Nas proximidades do capítulo final de uma disputa acirrada, que provavelmente será definida por margem estreita de votos, os dois oponentes vão intensificar suas apostas no estado, que tem a tradição de reproduzir o resultado nacional. Lula voltará à Região Metropolitana no dia 21, com atos em Ribeirão das Neves e Ibirité. O deputado federal eleito Guilherme Boulos (PSOL) irá ao Triângulo Mineiro, onde o MTST é forte e o PT teve votação musculosa no primeiro turno. E o ex-governador Geraldo Alckmin (PSB) e a senadora Simone Tebet (MDB) devem percorrer áreas de perfil mais conservador, como o Sul de Minas. O relacionamento com os prefeitos mineiros está a cargo do senador Alexandre Silveira (PSD), e também é aguardada a participação mais intensa do presidente do Senado, Rodrigo Pacheco (PSD).

À frente das redes sociais na campanha em Minas, o deputado reeleito André Janones (Avante) frisa que se deve mirar no adversário certo:

— Seria um erro bater em Zema, que não está na disputa. O foco é seguir mostrando as diferenças entre as candidaturas e enfatizar a defesa da democracia, conquistando os votos de Tebet e Ciro.

Lula, no entanto, já entrou em choque com o governador, ao afirmar na semana passada que ele sentirá “remorso” por estar ao lado de Bolsonaro — na réplica, Zema disse que “mineiro não é gado”.

Pela trilha bolsonarista, o deputado estadual Bruno Engler (PL), o mais votado em Minas, crê na virada. Ele argumenta que o líder de massas no flanco conservador é o próprio Bolsonaro — o presidente voltará mais vezes ao estado — e que o reforço dos prefeitos, sob coordenação de Zema, dará o gás extra necessário. Os laços entre o governo mineiro e o Palácio do Planalto foram reforçados semana passada também com a liberação de verbas dos ministérios da Infraestrutura e Meio Ambiente para projetos no estado e a promessa da criação da pasta da Indústria, com um mineiro no comando. A campanha também busca enfatizar que o candidato a vice de Bolsonaro, o ex-ministro da Defesa Braga Neto, pouco conhecido no estado, é mineiro de Belo Horizonte.

— A escolha é entre um presidente parceiro do governador ou o que ameaçou Zema dizendo que ele terá remorso ao não apoiá-lo — diz Engler.

Os bolsonaristas apostam na força do voto conservador do primeiro turno. Engler, Nikolas Ferreira (PL), alçado à Câmara dos Deputados com recorde de votos no país, e o senador eleito Cleitinho (PSC) percorrerão o estado juntos. O grupo traçou um mapa com os municípios em que Lula e Cleitinho ficaram à frente na apuração, como Teófilo Otoni, para tentar casar o voto entre o senador eleito e Bolsonaro.

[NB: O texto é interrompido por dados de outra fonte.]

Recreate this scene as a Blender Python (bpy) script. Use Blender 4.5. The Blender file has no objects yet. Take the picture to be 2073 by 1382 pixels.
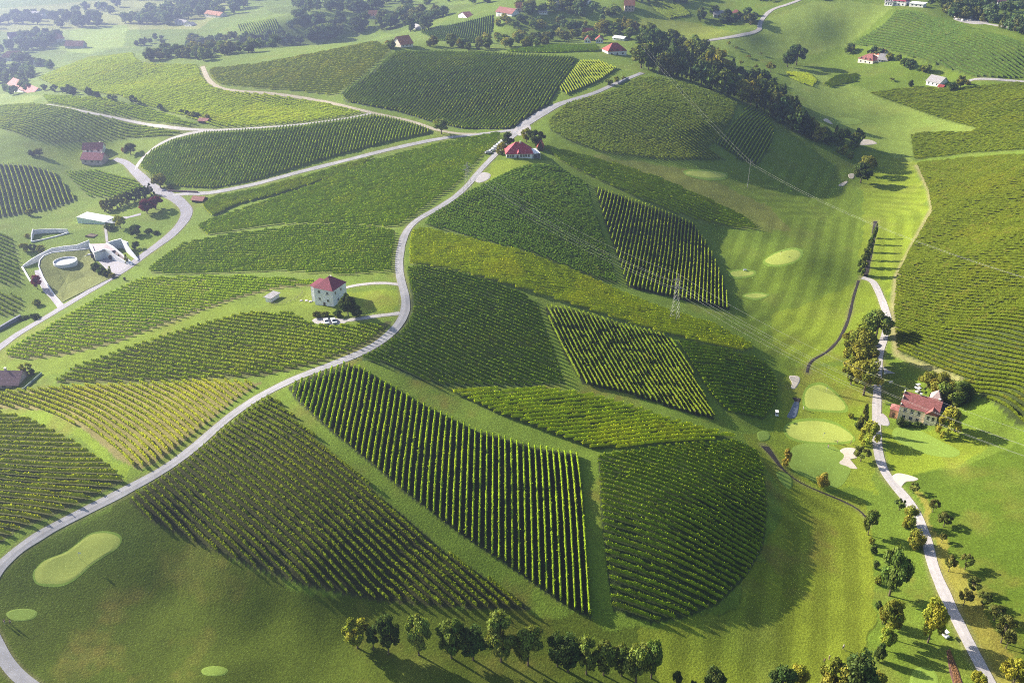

Desde a redemocratização, nenhum presidente se elegeu sem ter mais votos nas Alterosas. Na reunião com Bolsonaro e os prefeitos, Zema, que conseguiu em uma semana projetar seu nome nacionalmente, traduziu a disputa em Minas como “uma guerra”, em que “cada um tem uma missão a cumprir” nos próximos dias.

Em meio à batalha eleitoral, direita, esquerda e o combalido centro mineiro só respiram uma trégua ao se abrigarem no mesmo clichê literário. De Guimarães Rosa, extraem o simbolismo de se vencer no estado que reúne em si “as diferentes partes do Brasil” — ao mesmo tempo, “síntese” e “encruzilhada” do país, nas palavras do escritor.